D
duffistuta
Guest
![GI Team Colors](https://i.imgur.com/St7FKkA.gif)
Sounds like a challenge...Baca Loco said:![]()
And unless or until someone is prepared to qualify sportsmanship and personal responsibility in this context it sounds suspiciously like it's bad 'cus I don't like it and think it ought to be otherwise.
.![]()
I know it's tremendously unfashionable in our de-centred, post modern times to talk about such quaint, outmoded notions as purpose and meaning, but in my mind sport has both. It is an arena that should, certainly within the field of play, be untainted by the ambiguities and uncertainties of 'real' life, an arena where the players embody notions of sportsmanship and fair play alongside extreme competitiveness, dedication and skill. It should provide the audience with catharsis and send them home safe in the knowledge that, at least in one aspect of life, the team/individual that deserves to win by and large does - it's codified war without the killing, where the modern equivalents of chivalry and honour still count for something.

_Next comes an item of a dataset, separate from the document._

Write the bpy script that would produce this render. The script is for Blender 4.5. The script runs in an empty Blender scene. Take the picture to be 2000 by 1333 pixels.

The mere fact that you and I can talk about sportsmanship and personal responsibility in any meaningful way shows a degree of shared understanding of those terms...I don't expect anyone to qualify terms like love or honour, for argument's sake, but we all use them in a similar enough way in context to show at least a shared frame of reference.
And the degree of defensiveness, denial and knee jerk 'he does it so I do it too' that inevitably comes out when an offender is challenged shows that they too know they are doing something wrong - even if the rules in the strictest sense are not adequate to show them exactly what is right. (There are obvious examples to this - Markus take a bow - but they are rare enough to be recognised as anomalies).
If you have to define sportsmanship and place it within the rules, it ceases to be sportsmanship.